On 2013-06-15 12:12 (GMT-0700) Adam Williamson composed:
The point is that there is only so much space for text in the UI. Have you tried running anaconda in Japanese or German at 800x600? When there's too much text on a spoke (those are both languages which use a lot of characters to say the same thing compared to English), the display of the spoke becomes entirely corrupted.
Who's forcing anyone to run a native display mode during installation? The Mandriva/Mageia approach seems rather sensible: announce a limited choice of display resolutions at initialization and in the docs, then use the highest of the limited choices even when the device's native mode is much higher. It/they default to 800x600, offering text and 1024x768 as alternatives, and plant windows sized to 1024x768 in the middle of a larger background for any who figure out how to (unnecessarily) get X into any mode higher than 1024x768 during the OS installation process.
Well, no, that's absolutely useless and just reviving a decade old bikeshed. That is not what I was planning to do at all.
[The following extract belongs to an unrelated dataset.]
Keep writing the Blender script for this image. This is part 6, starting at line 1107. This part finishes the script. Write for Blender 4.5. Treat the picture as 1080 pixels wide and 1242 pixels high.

Fixed 96dpi is a ship that's sailed.
It can't be denied that forcing is doing what it's doing. Whether to do anything about it directly is a different matter. If there's an easier way to keep text from shrinking as display size increases, fine; but don't continue to penalize people who follow a logical course of action when they need or want bigger. Text that shrinks as available space for it increases is idiotic.